Scene modeling code data ->
-*-*-

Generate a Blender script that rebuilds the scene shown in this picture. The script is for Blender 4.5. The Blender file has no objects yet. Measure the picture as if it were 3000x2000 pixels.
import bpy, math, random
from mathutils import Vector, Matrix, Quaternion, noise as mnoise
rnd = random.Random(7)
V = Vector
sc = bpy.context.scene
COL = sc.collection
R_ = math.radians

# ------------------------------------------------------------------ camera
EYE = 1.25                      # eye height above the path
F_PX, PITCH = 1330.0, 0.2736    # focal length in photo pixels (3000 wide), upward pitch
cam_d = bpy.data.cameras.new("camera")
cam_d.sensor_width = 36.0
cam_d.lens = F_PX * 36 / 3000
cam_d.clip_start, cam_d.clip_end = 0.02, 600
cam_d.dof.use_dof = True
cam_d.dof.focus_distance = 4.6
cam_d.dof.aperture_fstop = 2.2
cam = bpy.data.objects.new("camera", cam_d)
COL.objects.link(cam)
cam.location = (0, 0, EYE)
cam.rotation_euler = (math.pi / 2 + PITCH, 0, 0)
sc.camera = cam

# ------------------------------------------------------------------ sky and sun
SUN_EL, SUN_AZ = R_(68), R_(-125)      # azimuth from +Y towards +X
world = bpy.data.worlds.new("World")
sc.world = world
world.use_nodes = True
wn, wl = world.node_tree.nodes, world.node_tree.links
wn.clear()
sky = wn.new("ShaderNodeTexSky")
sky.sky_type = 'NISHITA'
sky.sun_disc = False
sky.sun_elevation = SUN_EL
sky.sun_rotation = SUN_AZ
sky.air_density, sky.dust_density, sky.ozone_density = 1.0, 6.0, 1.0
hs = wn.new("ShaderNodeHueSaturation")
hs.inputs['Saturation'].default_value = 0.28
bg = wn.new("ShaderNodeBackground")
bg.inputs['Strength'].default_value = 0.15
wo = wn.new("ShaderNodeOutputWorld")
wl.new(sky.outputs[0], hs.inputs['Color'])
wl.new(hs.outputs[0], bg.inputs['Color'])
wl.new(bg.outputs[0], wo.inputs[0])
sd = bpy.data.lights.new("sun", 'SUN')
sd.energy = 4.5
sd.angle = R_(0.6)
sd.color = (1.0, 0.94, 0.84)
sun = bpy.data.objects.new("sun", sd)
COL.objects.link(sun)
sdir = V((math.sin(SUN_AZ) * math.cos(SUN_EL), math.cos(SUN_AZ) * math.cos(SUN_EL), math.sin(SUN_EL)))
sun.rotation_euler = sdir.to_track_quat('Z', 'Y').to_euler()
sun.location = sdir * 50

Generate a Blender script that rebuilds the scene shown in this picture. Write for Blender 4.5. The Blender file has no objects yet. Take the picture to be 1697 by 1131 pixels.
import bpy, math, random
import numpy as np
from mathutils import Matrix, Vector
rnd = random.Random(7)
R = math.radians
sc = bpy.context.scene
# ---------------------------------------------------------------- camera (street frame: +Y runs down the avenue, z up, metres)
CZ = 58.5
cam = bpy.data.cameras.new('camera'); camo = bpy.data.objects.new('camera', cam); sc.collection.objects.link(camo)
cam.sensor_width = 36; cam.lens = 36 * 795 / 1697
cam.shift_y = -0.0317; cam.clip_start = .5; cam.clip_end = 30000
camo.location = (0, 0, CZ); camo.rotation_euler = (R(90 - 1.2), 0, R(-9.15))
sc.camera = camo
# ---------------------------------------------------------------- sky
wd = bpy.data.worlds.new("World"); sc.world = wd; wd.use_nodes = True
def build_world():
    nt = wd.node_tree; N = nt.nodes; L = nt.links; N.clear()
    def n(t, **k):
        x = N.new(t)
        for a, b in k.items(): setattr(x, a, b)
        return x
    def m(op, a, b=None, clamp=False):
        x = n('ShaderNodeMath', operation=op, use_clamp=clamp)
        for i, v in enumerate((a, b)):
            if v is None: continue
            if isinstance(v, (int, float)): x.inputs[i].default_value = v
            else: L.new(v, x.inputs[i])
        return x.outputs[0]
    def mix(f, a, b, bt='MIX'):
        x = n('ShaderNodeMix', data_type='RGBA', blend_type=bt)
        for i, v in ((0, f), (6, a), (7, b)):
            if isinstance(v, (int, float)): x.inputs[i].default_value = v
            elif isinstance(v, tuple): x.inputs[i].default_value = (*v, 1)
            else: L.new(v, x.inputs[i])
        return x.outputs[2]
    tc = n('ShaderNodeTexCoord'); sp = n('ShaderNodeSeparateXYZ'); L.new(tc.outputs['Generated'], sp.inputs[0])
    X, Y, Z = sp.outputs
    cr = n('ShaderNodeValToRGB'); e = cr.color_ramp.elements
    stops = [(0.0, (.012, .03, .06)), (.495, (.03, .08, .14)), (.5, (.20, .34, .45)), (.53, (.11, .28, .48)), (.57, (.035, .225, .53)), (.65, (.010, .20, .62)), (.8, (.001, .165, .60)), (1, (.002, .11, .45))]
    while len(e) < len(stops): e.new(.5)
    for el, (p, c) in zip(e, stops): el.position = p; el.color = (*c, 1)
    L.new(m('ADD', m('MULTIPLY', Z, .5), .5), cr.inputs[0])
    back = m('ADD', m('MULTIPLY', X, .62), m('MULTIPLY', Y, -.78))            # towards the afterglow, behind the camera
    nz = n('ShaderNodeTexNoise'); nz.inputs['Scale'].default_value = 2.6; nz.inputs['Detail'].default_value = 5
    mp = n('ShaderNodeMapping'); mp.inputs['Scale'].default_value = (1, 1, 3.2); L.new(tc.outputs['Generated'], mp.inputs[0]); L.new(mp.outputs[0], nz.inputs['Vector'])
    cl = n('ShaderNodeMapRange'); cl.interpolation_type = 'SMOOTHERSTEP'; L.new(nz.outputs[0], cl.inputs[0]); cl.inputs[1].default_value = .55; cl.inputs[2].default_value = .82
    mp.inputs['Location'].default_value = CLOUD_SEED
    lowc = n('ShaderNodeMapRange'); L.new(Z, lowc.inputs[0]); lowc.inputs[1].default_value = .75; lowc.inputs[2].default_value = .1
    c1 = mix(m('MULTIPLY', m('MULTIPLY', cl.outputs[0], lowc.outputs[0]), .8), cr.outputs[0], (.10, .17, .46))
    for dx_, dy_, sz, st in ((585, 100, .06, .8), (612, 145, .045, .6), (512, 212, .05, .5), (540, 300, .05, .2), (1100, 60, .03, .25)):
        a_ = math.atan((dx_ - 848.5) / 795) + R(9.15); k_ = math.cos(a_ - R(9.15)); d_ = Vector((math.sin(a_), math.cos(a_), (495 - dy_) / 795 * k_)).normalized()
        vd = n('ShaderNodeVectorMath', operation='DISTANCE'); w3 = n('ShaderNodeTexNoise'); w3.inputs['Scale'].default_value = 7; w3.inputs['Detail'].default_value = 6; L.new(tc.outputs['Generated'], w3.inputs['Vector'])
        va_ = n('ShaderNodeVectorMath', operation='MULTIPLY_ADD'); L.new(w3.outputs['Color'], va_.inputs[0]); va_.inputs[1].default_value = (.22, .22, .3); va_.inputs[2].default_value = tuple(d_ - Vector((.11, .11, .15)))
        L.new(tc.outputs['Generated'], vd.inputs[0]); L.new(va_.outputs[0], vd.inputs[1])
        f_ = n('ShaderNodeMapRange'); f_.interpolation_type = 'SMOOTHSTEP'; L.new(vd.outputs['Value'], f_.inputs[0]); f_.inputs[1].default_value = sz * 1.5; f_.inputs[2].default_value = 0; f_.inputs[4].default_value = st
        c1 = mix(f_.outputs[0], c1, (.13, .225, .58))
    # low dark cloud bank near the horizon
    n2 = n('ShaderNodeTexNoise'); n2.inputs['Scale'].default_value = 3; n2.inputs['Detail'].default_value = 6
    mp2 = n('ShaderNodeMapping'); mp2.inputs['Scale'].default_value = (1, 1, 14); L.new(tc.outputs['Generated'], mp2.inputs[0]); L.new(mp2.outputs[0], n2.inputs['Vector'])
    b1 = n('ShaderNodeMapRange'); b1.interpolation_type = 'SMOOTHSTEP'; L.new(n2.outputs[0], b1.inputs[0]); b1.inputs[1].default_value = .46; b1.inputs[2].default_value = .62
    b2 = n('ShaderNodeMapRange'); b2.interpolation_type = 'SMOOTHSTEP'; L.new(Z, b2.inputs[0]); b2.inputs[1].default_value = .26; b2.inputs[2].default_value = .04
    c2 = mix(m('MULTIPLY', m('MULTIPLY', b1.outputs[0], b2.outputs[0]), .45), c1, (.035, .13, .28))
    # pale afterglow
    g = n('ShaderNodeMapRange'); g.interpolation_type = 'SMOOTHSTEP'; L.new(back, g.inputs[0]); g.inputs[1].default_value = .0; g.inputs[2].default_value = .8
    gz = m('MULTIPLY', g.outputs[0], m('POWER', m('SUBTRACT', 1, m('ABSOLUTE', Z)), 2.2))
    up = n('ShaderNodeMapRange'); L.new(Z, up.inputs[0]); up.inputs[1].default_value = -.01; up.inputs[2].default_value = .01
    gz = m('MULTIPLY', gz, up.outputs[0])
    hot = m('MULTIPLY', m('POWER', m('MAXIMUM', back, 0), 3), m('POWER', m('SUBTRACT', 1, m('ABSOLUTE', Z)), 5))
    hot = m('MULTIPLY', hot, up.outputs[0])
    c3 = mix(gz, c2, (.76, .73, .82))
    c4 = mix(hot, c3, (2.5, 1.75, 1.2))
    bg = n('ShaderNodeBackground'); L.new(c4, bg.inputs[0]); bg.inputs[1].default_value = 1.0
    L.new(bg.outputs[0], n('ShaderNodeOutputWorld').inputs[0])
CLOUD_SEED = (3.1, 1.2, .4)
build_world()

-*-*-

EXERCISE -> Starting at the first line of the records above, please copy each line exactly until you reach the line containing "R_ = math.radians". Include that line and stop there.

THE SOLUTION ->
Generate a Blender script that rebuilds the scene shown in this picture. The script is for Blender 4.5. The Blender file has no objects yet. Measure the picture as if it were 3000x2000 pixels.
import bpy, math, random
from mathutils import Vector, Matrix, Quaternion, noise as mnoise
rnd = random.Random(7)
V = Vector
sc = bpy.context.scene
COL = sc.collection
R_ = math.radians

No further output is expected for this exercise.